In late 1994, Blythe Masters, a member of the J. P. Morgan swaps team, pitched the idea of selling the credit risk to the European Bank of Reconstruction and Development. So, if Exxon defaulted, the E.B.R.D. would be on the hook for it—and, in return for taking on the risk, would receive a fee from J. P. Morgan. Exxon would get its credit line, and J. P. Morgan would get to honor its client relationship but also to keep its credit lines intact for sexier activities. The deal was so new that it didn’t even have a name: eventually, the one settled on was “credit-default swap.”
So far, so good for J. P. Morgan. But the deal had been laborious and time-consuming, and the bank wouldn’t be able to make real money out of credit-default swaps until the process became streamlined and industrialized. The invention that allowed all this to happen was securitization. Traditionally, banking involves a case-by-case assessment of the risk of every loan, and it’s hard to industrialize that process. What securitization did was bundle together a package of these loans, and then rely on safety in numbers and the law of averages: even if some loans did default, the others wouldn’t, and would keep the stream of revenue going, thereby diffusing and minimizing the risk of default. So there would be two sources of revenue: one from the sale of the loans, and another from the steady flow of repayments. Then someone had the idea of dividing up the securities into different levels of risk—a technique called tranching—and selling them off accordingly, so that riskier tranches of debt would pay a higher rate of interest than safer ones. Bill Demchak, a “structured finance” star at J. P. Morgan, took the lead in creating bundles of credit-default swaps—insurance against default—and selling them to investors. The investors would get the streams of revenue, according to the risk-and-reward level they chose; the bank would get insurance against its loans, and fees for setting up the deal.

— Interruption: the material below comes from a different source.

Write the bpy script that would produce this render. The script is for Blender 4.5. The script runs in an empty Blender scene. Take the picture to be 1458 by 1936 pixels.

There was one final component to the J. P. Morgan team’s invention. The team set up a kind of offshore shell company, called a Special Purpose Vehicle, to fulfill the role supplied by the European Bank for Reconstruction and Development in the first credit-default swap. The shell company would assume $9.7 billion of J. P. Morgan’s risk (in this case, outstanding loans that the bank had made to some three hundred companies) and sell off that risk to investors, in the form of securities paying differing rates of interest. According to J. P. Morgan’s calculations, the underlying loans were so safe that it needed to collect only seven hundred million dollars in order to cover the $9.7-billion debt. In 1997, the credit agency Moodys agreed, and a whole new era in banking dawned. J. P. Morgan had found a way to shift risk off its books while simultaneously generating income from that risk, and freeing up capital to lend elsewhere. It was magic. The only thing wrong with it was the name, BISTRO, for Broad Index Secured Trust Offering, which made the new rocket-science financial instrument sound like a place you went to for steak frites. The market came to prefer a different term: “synthetic collateralized debt obligations.”